-- Given data start --
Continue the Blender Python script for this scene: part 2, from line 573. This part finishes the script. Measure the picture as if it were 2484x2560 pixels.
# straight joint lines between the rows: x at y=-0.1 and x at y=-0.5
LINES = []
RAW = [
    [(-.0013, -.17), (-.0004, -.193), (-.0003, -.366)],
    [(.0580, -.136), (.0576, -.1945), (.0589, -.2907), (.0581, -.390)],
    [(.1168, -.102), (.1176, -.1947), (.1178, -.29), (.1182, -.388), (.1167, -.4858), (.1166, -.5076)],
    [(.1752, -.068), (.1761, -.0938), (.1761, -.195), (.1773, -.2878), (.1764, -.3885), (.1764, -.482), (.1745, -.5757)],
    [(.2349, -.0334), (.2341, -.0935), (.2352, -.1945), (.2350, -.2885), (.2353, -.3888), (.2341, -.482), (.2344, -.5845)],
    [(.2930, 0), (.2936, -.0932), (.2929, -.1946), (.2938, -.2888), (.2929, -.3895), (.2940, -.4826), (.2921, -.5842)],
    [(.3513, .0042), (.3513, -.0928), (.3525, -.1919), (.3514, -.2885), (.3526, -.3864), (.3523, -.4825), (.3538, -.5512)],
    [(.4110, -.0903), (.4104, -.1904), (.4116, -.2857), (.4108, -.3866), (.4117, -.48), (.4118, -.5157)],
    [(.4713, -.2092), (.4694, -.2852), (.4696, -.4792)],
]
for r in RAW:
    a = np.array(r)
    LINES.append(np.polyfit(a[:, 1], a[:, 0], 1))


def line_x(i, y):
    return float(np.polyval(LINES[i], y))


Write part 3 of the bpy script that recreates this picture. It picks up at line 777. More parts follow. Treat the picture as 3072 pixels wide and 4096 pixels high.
-- Given data end --
Output the entries exactly.

Task solution -
Continue the Blender Python script for this scene: part 2, from line 573. This part finishes the script. Measure the picture as if it were 2484x2560 pixels.
# straight joint lines between the rows: x at y=-0.1 and x at y=-0.5
LINES = []
RAW = [
    [(-.0013, -.17), (-.0004, -.193), (-.0003, -.366)],
    [(.0580, -.136), (.0576, -.1945), (.0589, -.2907), (.0581, -.390)],
    [(.1168, -.102), (.1176, -.1947), (.1178, -.29), (.1182, -.388), (.1167, -.4858), (.1166, -.5076)],
    [(.1752, -.068), (.1761, -.0938), (.1761, -.195), (.1773, -.2878), (.1764, -.3885), (.1764, -.482), (.1745, -.5757)],
    [(.2349, -.0334), (.2341, -.0935), (.2352, -.1945), (.2350, -.2885), (.2353, -.3888), (.2341, -.482), (.2344, -.5845)],
    [(.2930, 0), (.2936, -.0932), (.2929, -.1946), (.2938, -.2888), (.2929, -.3895), (.2940, -.4826), (.2921, -.5842)],
    [(.3513, .0042), (.3513, -.0928), (.3525, -.1919), (.3514, -.2885), (.3526, -.3864), (.3523, -.4825), (.3538, -.5512)],
    [(.4110, -.0903), (.4104, -.1904), (.4116, -.2857), (.4108, -.3866), (.4117, -.48), (.4118, -.5157)],
    [(.4713, -.2092), (.4694, -.2852), (.4696, -.4792)],
]
for r in RAW:
    a = np.array(r)
    LINES.append(np.polyfit(a[:, 1], a[:, 0], 1))


def line_x(i, y):
    return float(np.polyval(LINES[i], y))


Write part 3 of the bpy script that recreates this picture. It picks up at line 777. More parts follow. Treat the picture as 3072 pixels wide and 4096 pixels high.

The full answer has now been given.